In any given race, once the morning linesmaker gets past making his race favorite, he then has to create odds for the balance of that field.


Keeping in mind that he works for the track and all the implications that go along with that, it is to the track’s morning linesmaker advantage to create as much “doubt” as possible with the balance of the field.


Whudda he say?


Listen up.


If the track’s morning linesmaker had a short field of 6 horses and had installed the race favorite at 8-5, his next job is to create “doubt”.   He can do this by placing the remaining odds left on each of the other 5 horses as close to each other as possible. 


I realize that my example below might not add up 120 points or to whatever it is supposed to add up to, but bear with me for merely wishing to make a point.


In our hypothetical scenario, placing 3-1, 7-2, 4-1, 9-2, and 5-1 odds on the remaining 5 horses in that 6 horse field with the 8-5 favorite will make them all kinda look almost equal in ability.  If they’re almost equal in ability, then any one of them could finish second.


The morning linesmaker knows that 2 of the remaining 5 horses should be 10-1 and 15-1.  But by keeping the odds of all remaining 5 contenders closer together, he also knows that handle per race will always go up or at least be more than what it would be if his odds were more realistic.

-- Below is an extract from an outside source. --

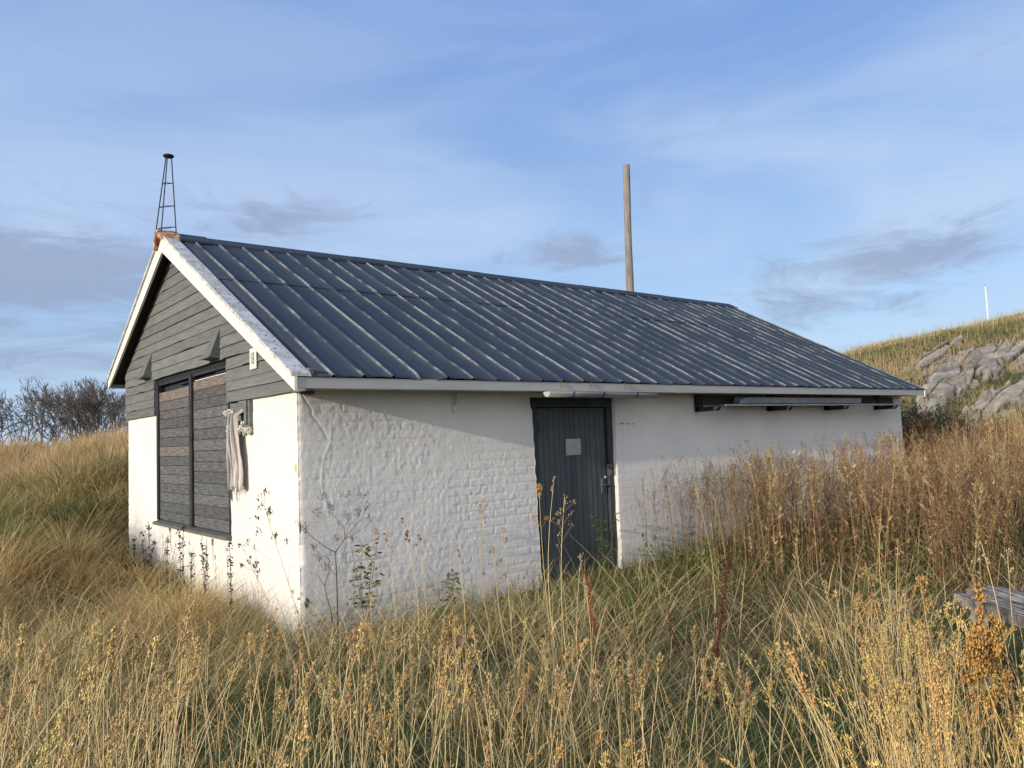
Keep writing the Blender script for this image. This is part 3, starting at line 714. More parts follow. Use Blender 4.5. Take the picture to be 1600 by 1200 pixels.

This manufactured malpractice by the track employee almost forces exacta players to “spread” more money in every race by making them buy more combinations.  They buy more exacta combinations because they are influenced by the close-knit track program morning line odds.


Suddenly, they begin to question their own handicapping last night by mumbling to themselves “maybe that 9-2 or 5-1 shot can get there late in the drive.  I better buy a few savers and put them both under the favorite”!


Nearly all exacta players are guilty of this-------they simply buy too many tickets! 


And when they buy more tickets, the track just made 20% more of whatever they bet because the track’s linesmaker was successful in creating “doubt”. 


(And no, I don’t play exactas, trifectas, pick 3s, 4s, 6s, 8s, 9s or whatever.  Once in a blue moon, with the operative words being “blue moon”, I’ll bet a daily double, but beyond that, I don’t play exotics of any kind-----period!)


This brings us full circle.


We have absolutely no control over the odds in any race, so that part of the race is literally out of our control!